The nation’s elected leaders, Republican and Democrat alike, are continuing a “retreat from their obligation” to provide adequate funding for civil rights enforcement, the U.S. Commission for Civil Rights says in a new report that also singles out lack of progress at the U.S. Department of Education.
The study, which examines enforcement efforts government-wide, cites particular difficulties at the Education Department, which has had to deal with lower staffing levels — but more civil rights complaints — during the past six years. Full-time equivalent staff at its Office for Civil Rights has declined at least 10 percent since 1994. However, the number of complaints has increased significantly, part of a doubling in the number of complaints filed in the past decade.
“While annual complaints received by OCR have more than doubled over the past decade, staffing levels have fallen,” says Dr. Mary Frances Berry, chairwoman of the U.S. Commission on Civil Rights. She notes that a 1995 report from the commission highlighted similar problems in federal agencies.
“However, not much has changed,” she says. “Limited funding results in fewer compliance reviews, abbreviated investigations, less policy development and less defense of civil rights laws in court.”
The Education Department trends have occurred as funding for the Office of Civil Rights has increased slightly. Since 1994, real spending on the office has increased by about 12 percent, yet “these increases have not been sufficient to offset the increasing workload coupled with decreasing [staff] levels.”
The report cites problems at other federal agencies, including the U.S. Department of Justice and Department of Housing and Urban Development. “The president and the Congress have continued to retreat from their obligation to ensure that adequate resources are provided for civil rights enforcement,” says the draft report, Funding Federal Civil Rights Enforcement: 2000 and Beyond.
For the Office of Civil Rights, spending gains have been at best uneven  since the mid-1990s, according to report data.
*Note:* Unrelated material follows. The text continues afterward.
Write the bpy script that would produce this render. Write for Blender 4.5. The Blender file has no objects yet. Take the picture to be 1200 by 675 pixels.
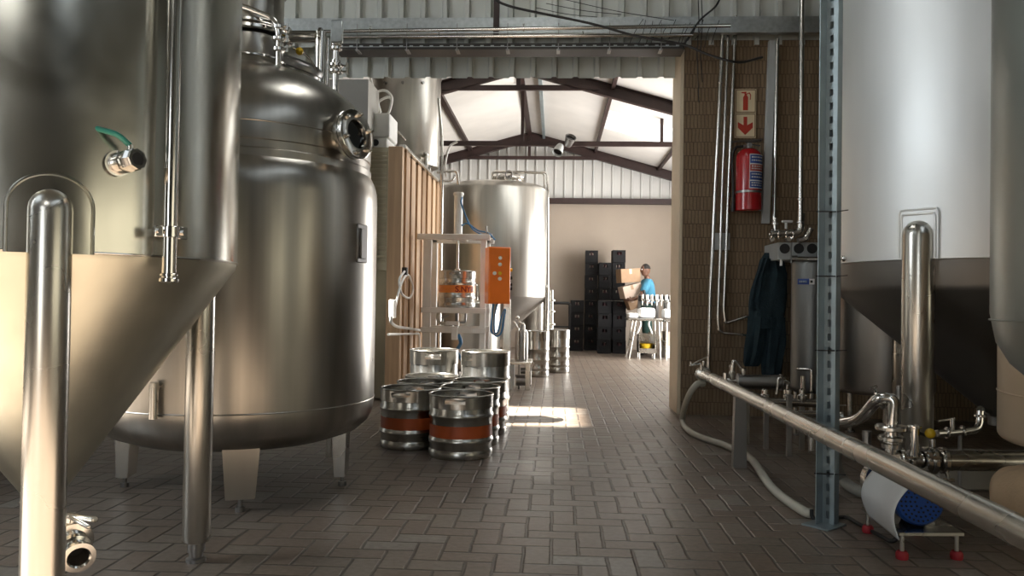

Funding decreased from $56.9 million in 1995 to $51.5 million in 1997, before recovering in the later part of the decade.
Staffing levels have declined significantly, particularly from 1994 through 1998. The civil rights office had 821 staff members in 1994 and hit a low of 681 three years later before increasing slightly in the past three years.
Coupled with this trend is a steady increase in civil rights complaints filed with the Education Department. During the 1980s, the Office of Civil Rights averaged about 2,500 complaints annually. During the past six years, however, this average has increased to about 5,000.
As a result of these trends, the Office of Civil Rights is more likely to use mediation — rather than investigation — to resolve complaints, the report says. The designation of such mediation teams is a “means to resolve
complaints more quickly,” the commission  says.
Staffing also is a problem at other federal agencies, including the Equal Employment Opportunity Commission, which has had no gain in staff from 1994 to 2000, the study says. Still, the number of complaints filed annually has increased by about 67 percent since the 1980s.The
Justice Department’s civil rights division, which monitors discrimination in employment and
education, has realized funding increases since 1994, but at levels below those requested by the president. Staffing levels also have increased only slightly during this period.